A second issue is that matpower always splits the total line charging susceptance, assigning half to the "from" bus and half to the "to" bus. In PowerSystems, we do the same thing for plain Lines, but not for various kinds of Transformers. (This might change: check this issue.) In the caseformat file, change the b value on all transformer branches to 0.0 and re-run: if the results then agree, this is your culprit.

Another transformer-related difference: matpower adds the line charging then multiplies by the tap ratio, whereas PowerNetworkMatrices does the opposite. In equations, matpower has Y_11 = (y_s + im*b/2)*c^2, where we have Y_11 = y_s*c^2 + im*b/2.

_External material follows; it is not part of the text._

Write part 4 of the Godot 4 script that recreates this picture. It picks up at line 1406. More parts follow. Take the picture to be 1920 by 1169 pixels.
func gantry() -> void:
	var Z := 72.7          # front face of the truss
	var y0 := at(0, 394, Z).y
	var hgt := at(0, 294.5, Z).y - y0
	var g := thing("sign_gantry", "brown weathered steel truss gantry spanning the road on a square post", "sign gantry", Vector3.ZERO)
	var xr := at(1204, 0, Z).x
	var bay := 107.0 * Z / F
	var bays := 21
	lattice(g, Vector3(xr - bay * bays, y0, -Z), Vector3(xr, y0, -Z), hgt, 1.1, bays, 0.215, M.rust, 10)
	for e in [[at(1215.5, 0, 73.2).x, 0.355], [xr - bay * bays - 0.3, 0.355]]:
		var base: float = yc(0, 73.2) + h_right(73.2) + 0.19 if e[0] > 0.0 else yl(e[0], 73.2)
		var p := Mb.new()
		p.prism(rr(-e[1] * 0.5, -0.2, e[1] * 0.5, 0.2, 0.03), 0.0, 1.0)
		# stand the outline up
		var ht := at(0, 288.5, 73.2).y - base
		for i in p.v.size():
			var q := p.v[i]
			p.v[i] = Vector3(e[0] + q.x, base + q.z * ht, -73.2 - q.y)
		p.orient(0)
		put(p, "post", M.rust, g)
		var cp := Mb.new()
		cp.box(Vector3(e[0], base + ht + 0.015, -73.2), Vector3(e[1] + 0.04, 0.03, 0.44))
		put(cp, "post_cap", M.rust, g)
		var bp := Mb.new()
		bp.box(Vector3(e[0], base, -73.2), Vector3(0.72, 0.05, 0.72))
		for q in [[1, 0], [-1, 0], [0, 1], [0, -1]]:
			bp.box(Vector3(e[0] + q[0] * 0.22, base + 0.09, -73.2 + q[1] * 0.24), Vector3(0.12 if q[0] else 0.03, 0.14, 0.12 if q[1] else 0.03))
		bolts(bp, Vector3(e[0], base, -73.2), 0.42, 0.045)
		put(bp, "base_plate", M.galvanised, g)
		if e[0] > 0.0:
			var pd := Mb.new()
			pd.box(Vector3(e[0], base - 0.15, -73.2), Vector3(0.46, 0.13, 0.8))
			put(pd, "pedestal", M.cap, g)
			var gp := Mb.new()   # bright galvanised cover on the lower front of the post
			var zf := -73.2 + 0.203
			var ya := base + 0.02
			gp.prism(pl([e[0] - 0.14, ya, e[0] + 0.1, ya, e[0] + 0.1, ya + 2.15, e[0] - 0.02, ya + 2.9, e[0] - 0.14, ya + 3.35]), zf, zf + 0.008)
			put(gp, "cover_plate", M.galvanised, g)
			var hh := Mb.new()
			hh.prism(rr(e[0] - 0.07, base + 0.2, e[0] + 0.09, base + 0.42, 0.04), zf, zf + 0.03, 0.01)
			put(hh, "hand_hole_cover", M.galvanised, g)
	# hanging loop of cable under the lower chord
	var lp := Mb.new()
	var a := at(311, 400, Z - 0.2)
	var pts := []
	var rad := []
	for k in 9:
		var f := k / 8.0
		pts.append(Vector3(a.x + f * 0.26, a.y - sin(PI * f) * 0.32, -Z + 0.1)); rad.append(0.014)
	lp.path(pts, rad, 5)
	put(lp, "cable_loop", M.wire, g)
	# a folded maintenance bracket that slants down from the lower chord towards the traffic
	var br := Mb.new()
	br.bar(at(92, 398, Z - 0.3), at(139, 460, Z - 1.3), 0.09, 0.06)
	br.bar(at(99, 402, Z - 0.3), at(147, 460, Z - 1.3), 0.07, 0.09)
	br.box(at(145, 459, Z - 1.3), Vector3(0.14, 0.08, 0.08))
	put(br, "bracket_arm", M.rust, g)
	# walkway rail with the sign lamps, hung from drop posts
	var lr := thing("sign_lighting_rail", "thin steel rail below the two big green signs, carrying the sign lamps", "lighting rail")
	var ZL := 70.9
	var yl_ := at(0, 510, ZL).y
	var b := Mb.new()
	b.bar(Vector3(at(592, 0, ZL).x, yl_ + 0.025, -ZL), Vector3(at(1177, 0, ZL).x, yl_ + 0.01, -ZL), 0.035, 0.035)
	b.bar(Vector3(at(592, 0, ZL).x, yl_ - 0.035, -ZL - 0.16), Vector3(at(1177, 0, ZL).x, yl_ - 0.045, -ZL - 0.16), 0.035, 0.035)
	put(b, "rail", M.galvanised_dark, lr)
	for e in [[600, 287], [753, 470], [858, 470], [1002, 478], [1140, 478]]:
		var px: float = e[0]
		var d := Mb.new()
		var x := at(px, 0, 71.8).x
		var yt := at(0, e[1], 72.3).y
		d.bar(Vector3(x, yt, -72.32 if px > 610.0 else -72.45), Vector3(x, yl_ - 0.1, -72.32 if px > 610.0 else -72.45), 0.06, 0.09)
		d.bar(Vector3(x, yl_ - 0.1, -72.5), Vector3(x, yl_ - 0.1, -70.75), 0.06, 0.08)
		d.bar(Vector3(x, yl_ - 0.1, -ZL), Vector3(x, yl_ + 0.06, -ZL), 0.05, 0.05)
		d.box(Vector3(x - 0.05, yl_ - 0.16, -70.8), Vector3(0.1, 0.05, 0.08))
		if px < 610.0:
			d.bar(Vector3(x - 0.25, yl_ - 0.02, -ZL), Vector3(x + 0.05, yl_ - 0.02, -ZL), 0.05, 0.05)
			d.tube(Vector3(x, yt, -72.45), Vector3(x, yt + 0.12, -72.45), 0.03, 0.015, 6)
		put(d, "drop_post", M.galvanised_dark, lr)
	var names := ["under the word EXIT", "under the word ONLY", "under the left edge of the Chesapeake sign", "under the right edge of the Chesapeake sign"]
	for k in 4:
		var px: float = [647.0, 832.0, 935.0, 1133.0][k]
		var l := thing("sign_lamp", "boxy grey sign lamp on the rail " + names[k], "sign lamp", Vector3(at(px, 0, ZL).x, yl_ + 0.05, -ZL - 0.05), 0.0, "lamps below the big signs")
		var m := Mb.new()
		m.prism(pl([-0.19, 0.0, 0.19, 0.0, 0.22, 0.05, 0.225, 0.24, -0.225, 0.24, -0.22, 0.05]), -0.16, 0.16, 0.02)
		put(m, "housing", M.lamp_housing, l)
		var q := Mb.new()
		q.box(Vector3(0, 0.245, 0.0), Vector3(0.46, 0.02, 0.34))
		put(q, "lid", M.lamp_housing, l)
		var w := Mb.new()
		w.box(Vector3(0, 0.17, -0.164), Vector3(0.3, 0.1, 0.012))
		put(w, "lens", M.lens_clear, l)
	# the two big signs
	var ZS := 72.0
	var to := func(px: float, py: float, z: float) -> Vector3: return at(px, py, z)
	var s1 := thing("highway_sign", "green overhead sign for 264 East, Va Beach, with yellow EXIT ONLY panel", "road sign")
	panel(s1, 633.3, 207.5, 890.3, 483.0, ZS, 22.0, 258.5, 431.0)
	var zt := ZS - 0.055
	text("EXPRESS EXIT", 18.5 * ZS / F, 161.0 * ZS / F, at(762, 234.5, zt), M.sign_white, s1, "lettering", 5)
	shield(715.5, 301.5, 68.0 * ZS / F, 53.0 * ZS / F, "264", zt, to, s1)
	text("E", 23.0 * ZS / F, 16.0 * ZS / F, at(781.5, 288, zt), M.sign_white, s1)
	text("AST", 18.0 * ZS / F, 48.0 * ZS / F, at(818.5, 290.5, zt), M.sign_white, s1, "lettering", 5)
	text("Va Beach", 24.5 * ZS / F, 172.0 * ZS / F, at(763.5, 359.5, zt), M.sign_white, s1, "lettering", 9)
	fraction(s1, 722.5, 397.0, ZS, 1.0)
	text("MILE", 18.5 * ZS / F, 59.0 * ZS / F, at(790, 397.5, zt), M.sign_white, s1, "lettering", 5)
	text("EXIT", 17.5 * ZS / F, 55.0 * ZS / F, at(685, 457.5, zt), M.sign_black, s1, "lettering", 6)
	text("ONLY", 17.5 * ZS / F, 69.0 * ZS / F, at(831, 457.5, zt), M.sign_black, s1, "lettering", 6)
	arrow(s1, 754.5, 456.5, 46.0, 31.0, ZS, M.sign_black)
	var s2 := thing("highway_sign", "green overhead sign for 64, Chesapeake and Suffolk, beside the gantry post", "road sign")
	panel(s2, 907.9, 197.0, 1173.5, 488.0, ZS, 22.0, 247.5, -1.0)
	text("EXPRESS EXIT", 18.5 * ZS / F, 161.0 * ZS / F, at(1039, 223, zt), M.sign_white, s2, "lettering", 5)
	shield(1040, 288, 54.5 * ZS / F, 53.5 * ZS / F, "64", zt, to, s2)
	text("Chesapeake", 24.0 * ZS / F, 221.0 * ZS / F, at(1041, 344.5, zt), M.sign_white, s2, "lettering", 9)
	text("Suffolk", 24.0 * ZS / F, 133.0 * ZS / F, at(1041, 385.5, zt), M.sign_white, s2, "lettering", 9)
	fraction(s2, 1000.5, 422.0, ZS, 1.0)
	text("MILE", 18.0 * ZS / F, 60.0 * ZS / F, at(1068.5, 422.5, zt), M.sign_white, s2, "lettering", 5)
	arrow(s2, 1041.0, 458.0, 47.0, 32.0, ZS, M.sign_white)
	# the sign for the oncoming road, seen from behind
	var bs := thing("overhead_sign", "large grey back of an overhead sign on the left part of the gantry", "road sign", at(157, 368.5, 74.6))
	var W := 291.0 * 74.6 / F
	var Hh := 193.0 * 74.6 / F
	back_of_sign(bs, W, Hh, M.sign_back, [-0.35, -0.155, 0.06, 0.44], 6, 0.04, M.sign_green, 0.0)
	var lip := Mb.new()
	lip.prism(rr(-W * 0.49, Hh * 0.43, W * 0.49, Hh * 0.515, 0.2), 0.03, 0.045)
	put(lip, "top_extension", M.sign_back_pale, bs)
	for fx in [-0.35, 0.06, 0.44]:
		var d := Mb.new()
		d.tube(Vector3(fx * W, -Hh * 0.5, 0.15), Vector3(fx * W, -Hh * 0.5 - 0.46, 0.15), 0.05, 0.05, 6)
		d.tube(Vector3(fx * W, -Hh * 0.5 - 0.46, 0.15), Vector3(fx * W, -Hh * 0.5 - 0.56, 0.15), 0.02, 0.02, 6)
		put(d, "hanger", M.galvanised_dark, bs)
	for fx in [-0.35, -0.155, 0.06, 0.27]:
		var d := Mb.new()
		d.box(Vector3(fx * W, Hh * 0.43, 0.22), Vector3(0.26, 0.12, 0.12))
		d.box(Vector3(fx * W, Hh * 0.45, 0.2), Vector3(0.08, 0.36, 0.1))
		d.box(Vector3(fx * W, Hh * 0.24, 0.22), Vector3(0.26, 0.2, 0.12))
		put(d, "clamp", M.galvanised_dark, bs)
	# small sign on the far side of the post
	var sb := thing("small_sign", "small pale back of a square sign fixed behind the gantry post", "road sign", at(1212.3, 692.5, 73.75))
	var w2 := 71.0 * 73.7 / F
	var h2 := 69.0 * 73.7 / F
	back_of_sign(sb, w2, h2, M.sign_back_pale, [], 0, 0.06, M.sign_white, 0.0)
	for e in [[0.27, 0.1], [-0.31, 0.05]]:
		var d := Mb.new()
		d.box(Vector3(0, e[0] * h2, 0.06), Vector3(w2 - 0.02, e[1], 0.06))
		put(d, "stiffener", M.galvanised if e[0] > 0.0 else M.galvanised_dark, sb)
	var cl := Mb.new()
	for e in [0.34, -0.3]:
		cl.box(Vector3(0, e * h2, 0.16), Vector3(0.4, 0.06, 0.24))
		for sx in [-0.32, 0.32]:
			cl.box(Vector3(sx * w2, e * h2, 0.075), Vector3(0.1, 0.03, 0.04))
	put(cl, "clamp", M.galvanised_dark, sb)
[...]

At the time of writing, PowerFlows.jl does not support nonzero reference angle. ACTIVSg10k has a nonzero reference angle, so avoid that system, or patch it in locally.

Script for comparing outputs against matpower

function normalize_angles!(data::PowerFlowData)
    # normalize angles to be within -pi to pi
    data.bus_angles[:, 1] .%= 2 * π
    data.bus_angles[:, 1] .+= 2 * π
    data.bus_angles[:, 1] .%= 2 * π
    # now they are in [0, 2pi)
    data.bus_angles[:, 1] .-= 2 * pi .* (data.bus_angles[:, 1] .> π)
end

# run in matlab: 
# myOpt = mpoption(mpoption, 'pf.nr.max_it', 100, 'pf.tol', 1e-12, 'verbose', 3)
# runpf('input.m', myOpt, 'output', 'results')

# parse the matpower results into Sienna's PowerFlowData struct
matpower_results = System("results.m")
matpower_data = PowerFlowData(ACPowerFlow(), matpower_results)

# run a powerflow on the same input
sys = System("input.m")
pf = ACPowerFlow{NewtonRaphsonACPowerFlow}()
sienna_data = PowerFlowData(pf, sys)
TOLERANCE = 1e-12 # may need to adjust: if 1e-12 fails, try 1e-11.
solve_powerflow!(sienna_data; maxIterations = 100, tol = TOLERANCE)

# some sanity checks
@assert matpower_data.bus_type[:, 1] == sienna_data.bus_type[:, 1]
PV_mask = matpower_data.bus_type[:, 1] .== (ACBusTypes.PV,)
@assert matpower_data.bus_magnitude[PV_mask, 1] == sienna_data.bus_magnitude[PV_mask, 1]

# compare
normalize_angles!(matpower_data)
normalize_angles!(sienna_data)
println("Sizes of differences: ")
println("\tVm: ", norm(matpower_data.bus_magnitude .- sienna_data.bus_magnitude, Inf))
println("\tVa: ", norm(matpower_data.bus_angles .- sienna_data.bus_angles, Inf))
println("\tGenerator p: ",
    norm(
        matpower_data.bus_activepower_injection .-
        sienna_data.bus_activepower_injection,
        Inf,
    ),
)
println("\tGenerator q: ",
  norm(
    matpower_data.bus_reactivepower_injection .-
    sienna_data.bus_reactivepower_injection,
    Inf,
  ),
)

[luke-kiernan]

PSSe

After running a power flow on PSS/e, I'll find that buses that were PV no longer match their voltage set point. That leads me to believe it's doing PV -> PQ switching on buses that hit their reactive power limits, even though we're passing -1 as the 7th option to FNSL (meaning: "ignore var limits"). Marck tried relaxing Q_min and Q_max, but it just hits the new reactive power bounds as well. [I do not have access to PSSe myself.]